Auch nach 15 Jahren befinden sich REDD Projekte vielerorts noch in der Testphase. Die Vielzahl an Pilotprojekten kann nur mühsam dokumentiert werden. Jutta Kill berichtete aus eigener Erfahrung, dass die Projekte, die sie schon über einen langen Zeitraum hinweg beobachtet hatte, ständig neu konzipiert wurden. So sei keine kontinuierliche Dokumentation, und damit keine Überprüfung der Funktionsfähigkeit der Mechanismen möglich.

Aus dem Expertengespräch wurde schnell ein gemeinsamer Tenor klar: REDD sucht nicht nach wirklichen Lösungen für das globale Klimaproblem. Die Verlierer sind diejenigen, die eng mit dem Wald zusammen leben und die durch die Implementierung von REDD-Programmen ihre  Souveränität verlieren. Wer als Profiteur hervorgeht, sind die Konzerne und Industrieländer, für die die Zertifikate eine elegante Lösung darstellen, ihre Produktionsweise nicht nachhaltiger gestalten zu müssen und die dem globalen Süden die Last des Umweltschutzes auftragen.
  
Der Gedanke, Biodiversität als Produkt zu vermarkten, entstehe, betonte Lyda Fernanda Forero, aus einer künstlichen Dichotomie zwischen Natur und Mensch. Der Erhalt von Natur bekommt so einen monetären Wert, der anhand bestehender Marktmechanismen gehandelt werden kann. Allerdings scheint gerade der Markt dem Erfolg des Konzeptes einen Strich durch die Rechnung zu machen. Die Preisentwicklung der CER ist von anfänglich 20 Euro pro Zertifikat 2008 auf etwa 4 Euro gesunken. Mit dem Preisverfall ist es lukrativer geworden Wald abzuholzen und das Land extensiv zu nutzen, als ihn zu erhalten.
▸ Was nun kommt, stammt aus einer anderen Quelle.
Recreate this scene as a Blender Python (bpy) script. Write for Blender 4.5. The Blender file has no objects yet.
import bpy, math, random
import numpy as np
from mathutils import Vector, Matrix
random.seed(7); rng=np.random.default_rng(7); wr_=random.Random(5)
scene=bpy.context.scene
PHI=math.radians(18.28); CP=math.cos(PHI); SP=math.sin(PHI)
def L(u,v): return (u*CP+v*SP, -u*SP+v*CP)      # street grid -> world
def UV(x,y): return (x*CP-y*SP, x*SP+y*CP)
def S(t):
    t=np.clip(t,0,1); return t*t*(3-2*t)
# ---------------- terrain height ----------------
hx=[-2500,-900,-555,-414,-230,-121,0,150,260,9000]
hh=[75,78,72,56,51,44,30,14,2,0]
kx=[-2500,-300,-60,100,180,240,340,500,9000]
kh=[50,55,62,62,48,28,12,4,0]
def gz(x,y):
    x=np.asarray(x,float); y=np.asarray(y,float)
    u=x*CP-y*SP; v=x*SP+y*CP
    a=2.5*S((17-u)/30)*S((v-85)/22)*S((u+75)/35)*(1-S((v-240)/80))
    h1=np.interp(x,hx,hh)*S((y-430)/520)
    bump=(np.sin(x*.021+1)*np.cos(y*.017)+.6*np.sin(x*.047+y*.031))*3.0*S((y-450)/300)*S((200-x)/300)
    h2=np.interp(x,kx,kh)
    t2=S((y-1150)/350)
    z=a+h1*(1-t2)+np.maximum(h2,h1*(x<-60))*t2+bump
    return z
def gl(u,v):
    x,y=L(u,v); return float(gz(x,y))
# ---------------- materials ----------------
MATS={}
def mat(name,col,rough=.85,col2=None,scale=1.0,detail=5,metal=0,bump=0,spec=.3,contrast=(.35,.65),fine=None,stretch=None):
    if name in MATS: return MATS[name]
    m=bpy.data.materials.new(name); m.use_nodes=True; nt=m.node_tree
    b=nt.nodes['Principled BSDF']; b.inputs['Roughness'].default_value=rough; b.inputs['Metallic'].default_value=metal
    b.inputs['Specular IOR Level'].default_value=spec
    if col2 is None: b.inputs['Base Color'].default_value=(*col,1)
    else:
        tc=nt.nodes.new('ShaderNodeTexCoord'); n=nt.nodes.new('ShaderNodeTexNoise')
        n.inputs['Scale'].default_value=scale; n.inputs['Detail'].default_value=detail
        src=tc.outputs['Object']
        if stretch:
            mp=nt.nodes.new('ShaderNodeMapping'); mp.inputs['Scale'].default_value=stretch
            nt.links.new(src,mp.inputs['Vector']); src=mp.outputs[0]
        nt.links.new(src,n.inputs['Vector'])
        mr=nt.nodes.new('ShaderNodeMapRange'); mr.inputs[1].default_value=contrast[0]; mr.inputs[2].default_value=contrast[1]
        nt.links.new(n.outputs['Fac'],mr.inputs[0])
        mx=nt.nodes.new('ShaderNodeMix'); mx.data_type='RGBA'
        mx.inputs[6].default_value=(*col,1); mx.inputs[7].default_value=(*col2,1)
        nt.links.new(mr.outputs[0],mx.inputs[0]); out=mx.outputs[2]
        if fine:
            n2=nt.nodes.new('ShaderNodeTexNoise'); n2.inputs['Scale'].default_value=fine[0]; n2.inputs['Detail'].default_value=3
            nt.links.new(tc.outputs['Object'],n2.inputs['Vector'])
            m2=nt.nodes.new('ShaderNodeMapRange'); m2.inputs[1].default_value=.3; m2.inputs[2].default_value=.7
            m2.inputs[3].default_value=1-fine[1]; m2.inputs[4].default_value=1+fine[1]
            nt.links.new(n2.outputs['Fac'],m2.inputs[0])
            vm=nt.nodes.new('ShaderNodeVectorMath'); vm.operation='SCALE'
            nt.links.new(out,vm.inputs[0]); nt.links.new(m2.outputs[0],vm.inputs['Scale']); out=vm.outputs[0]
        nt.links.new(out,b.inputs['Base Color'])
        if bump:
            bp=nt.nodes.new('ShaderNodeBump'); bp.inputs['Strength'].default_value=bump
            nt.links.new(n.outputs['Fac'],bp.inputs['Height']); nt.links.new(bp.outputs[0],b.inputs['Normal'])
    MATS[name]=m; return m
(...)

Die langfristig fatalste Folge des REDD-Programmes ist  jedoch der Paradigmenwechsel im Umgang mit unserer Umwelt. Durch den Handel von CO2-Zertifikaten würde der Anschein erweckt, dass Umweltschäden mit kapitalistischen Marktmechanismen begrenzt werden können, und wir gleichzeitig auf nichts verzichten müssen. Aber Umweltschäden, die durch den Raubbau an fossilen Energieträgern und Mineralien verursacht werden, werden nicht ausreichend mit dem Schutz von Biomasse kompensiert . Damit schneiden wir uns ins eigene Fleisch.